I need a reason to sing…

Will there be a victory

Will you sing it over me now

Your peace is the melody

You sing it over me now”

 

I love that it says, “all that seemed to matter.” When I felt lost, it was ALL that mattered. I couldn’t focus on anything except running back to God. When we embraced again, it was ALL that mattered. Jesus was, is, and will be all that mattered. Loving others is all that matters. He is our reason to sing.

“Celebrate God all day, every day. I mean, revel in him! Make it as clear as you can to all you meet that you’re on their side, working with them and not against them. Help them see that the Master is about to arrive. He could show up any minute!”    Philippians 4:4-5 MSG

God whispers our name. He calls us to Him. But sometimes, on nights like these. After hard weeks, after times of feeling far from Him, sometimes we need Him to SING a victory over us!

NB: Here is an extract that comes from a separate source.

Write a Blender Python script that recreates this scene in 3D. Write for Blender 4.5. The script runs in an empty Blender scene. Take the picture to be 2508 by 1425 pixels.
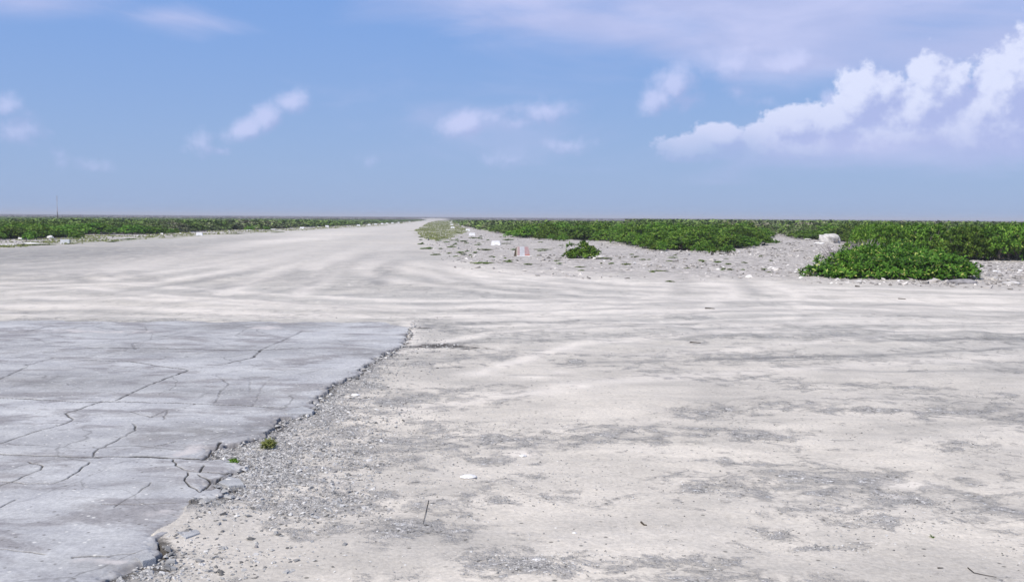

He made us strong and resilient, but He didn’t make us invincible. He made us vulnerable for a reason, that we might depend on Him. To wholly trust Him. I’ve been learning so much about depending completely and utterly on Him.

“And me? I plan on looking you full in the face. When I get up, I’ll see your full stature and LIVE HEAVEN ON EARTH.” Psalm 17:15 MSG

What are you holding on to? What is making you feel far from God? What is breaking your heart? Do you need to see a victory? Do you need a reason to sing? Ask Him, seek Him, be relentless. When we can’t hear the whisper, He will begin to sing it over us! His peace will be the melody. His love is the song unceasingly romancing us.